I've noticed recently that many people (not to mention more than a few websites) are using the NPD group's sales data as somehow being representative of the (according to them, dire) state of the PC gaming industry. I've never noticed a thread on the matter, so I would like to raise a few points.
They only cover US sales
PC gaming is not huge in America. The UK alone sees around one third as many PC game sales as the US. Germany sees equal tomore sales. America accounts for barely than one third of the total global sales (this is an estimate on my part, but it seems about right) of many PC games. Obviously it varies from game to game, but generally speaking, the US does not see strong sales compared with the rest of the world. Sales in America don't represent sales on a global scale.

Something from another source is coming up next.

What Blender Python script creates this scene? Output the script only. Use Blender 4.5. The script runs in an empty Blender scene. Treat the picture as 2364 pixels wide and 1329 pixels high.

They only cover boxed retail sales
The NPD group's figures don't cover online sales, which include monthly subscriptions to MMORPGs, digital distrubtion and microtransactions. Considering that Steam has over fifteen million registered users worldwide, one MMORPG alone has over ten million subscribers, and many developers are looking at episodic, digitally distributed games (Telltale, Hothead), this is clearly a fairly significant issue. There are also services like gameTap and Direct2Drive.
Many other companies have their own DD services, or are in the process of setting them up, and both id and DICE/EA (and it's fair to presume as yet unannounced others) are soon releasing free games supported entirely by advertising and microtransactions.
Fudged numbers
From what I can tell, the NPD group's numbers run from January to December of the same year. Now, as we all know, many games are released toward the end of the year. The NPD doesn't seem to factor in the most basic and obvious concept - games released late in the year don't have time enough to sell into the big numbers to get on the NPD's top selling charts. These games released towards the end of the year see most of their sales the year after, but are not counted on the yearly charts because they were released the previous year.
For instance, Crysis sold one million units worldwide between Novemer '07 and the end of January '08. The NPD records it as selling 85,000 by the end of 2007. Not only does this only factor in US sales (and only boxed copies at that), the game won't be carried over to the top selling 2008 list, simply because it was released in 2007. Crysis conveniently misses the 2007 top selling list and the 2008 top selling list, despite having currently sold over 1.5 million worldwide in barely nine months. And yet Crysis will never be recorded by the NPD as selling more than 85,000 units (in its yearly top sellers charts).
Please, if you're going to quote the NPD's figures, be aware of the above points. PC gaming is far, far stronger than the NPD would have you think with their inaccurate and incomplete numbers.